Sarebbe la cosiddetta “Cassa integrazione a rotazione” a non funzionare. “Ci sono casi ancora più eclatanti del mio – assicura l’operaio – colleghi che lavorano un giorno al mese. E a voi sembra giusto che in alcune Ute i capi chiamano sempre gli stessi, mentre si tende ad escludere altri dalla catena produttiva?”. Il rischio, aggiunge “è che possano esserci serie conseguenze sia sulla busta paga, sia su ratei, ferie e tredicesime. Dobbiamo chiamare per forza un sindacalista per farci rispettare. E chi non ha la tessera?”. Ciò che ipotizza, in sintesi, è che su alcune linee si sia sviluppato il predominio dei capi che “decidono loro chi chiamare, nonostante la regola dovrebbe essere Cassa a rotazione per tutti”. Aumenta quindi la quota di lavoratori, i quali, vuoi per limitazioni, vuoi perché “non simpatici a chi decide” sono costretti a stare “a casa sempre più tempo”. E questo è un problema, un punto di vista che sta prendendo sempre più corpo nei ragionamenti degli operai.

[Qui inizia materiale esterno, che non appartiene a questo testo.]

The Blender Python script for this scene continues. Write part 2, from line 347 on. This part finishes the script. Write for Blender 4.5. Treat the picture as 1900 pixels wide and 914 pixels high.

A sentire però chi opera al Montaggio, quindi nel cuore della produzione, ciò che sta accadendo sulla linea è qualcosa che non si era mai visto. E getterebbe una luce anche sul perché di talune “esclusioni”. “Sì, è vero che la rotazione non è omogenea e c’è chi lavora di più – spiega la fonte – però vi posso assicurare che lì si sta lavorando a velocità che prima non si erano mai viste. Chi ha limitazioni, o chi non è abituato, fa bloccare la linea, mentre i capi vogliono che si produca sempre di più”. Inquietante come concetto, ma a quanto pare, “continuano a togliere personale e meno persone devono produrre anche per quell’unità tolta per postazione”.

Per chiarire meglio, l’operaio si affida al concetto di saturazione, con cui si intende il massimo della produzione possibile con quelle unità di lavoro. “Se nel 2015 andavamo fino al 80% e in molti protestavano perché sembrava esagerato, ora quella soglia l’abbiamo ampiamente superata”. A suo dire, infatti, rispetto alle operazioni al minuto che si eseguono, “a questo punto, senza esagerare, saremo arrivati ad una saturazione del 120%”. Lascia intuire, l’operaio, che “se ti cade una vite a terra mentre la infili, il tempo di raccoglierla e l’auto te la ritrovi già 5 metri più avanti, non ce la fai”. E ancora: “Guardate, siamo abituati da tanti anni, e oggi anche chi è più abituato e veloce si sta chiedendo fino a che punto vogliono tirare la corda”. Fino a che punto si possono “aumentare” le saturazioni, si chiede il lavoratore. Anche in questa chiave si potrebbe leggere la presenza più massiccia di “alcuni” operai più abituati, a discapito di altri ormai alle prese con problemi fisici e che non ce la fanno più a rincorrere i ritmi di “quando erano giovani”. Ma se è vero che le saturazioni sono schizzate così in alto, la domanda è: perché non intervengono direttamente i sindacati, con le loro segreterie e rappresentanze, invece di annunciare tavoli (ministeriali) su tavoli (regionali), che poi conducono puntualmente ad un nulla di fatto?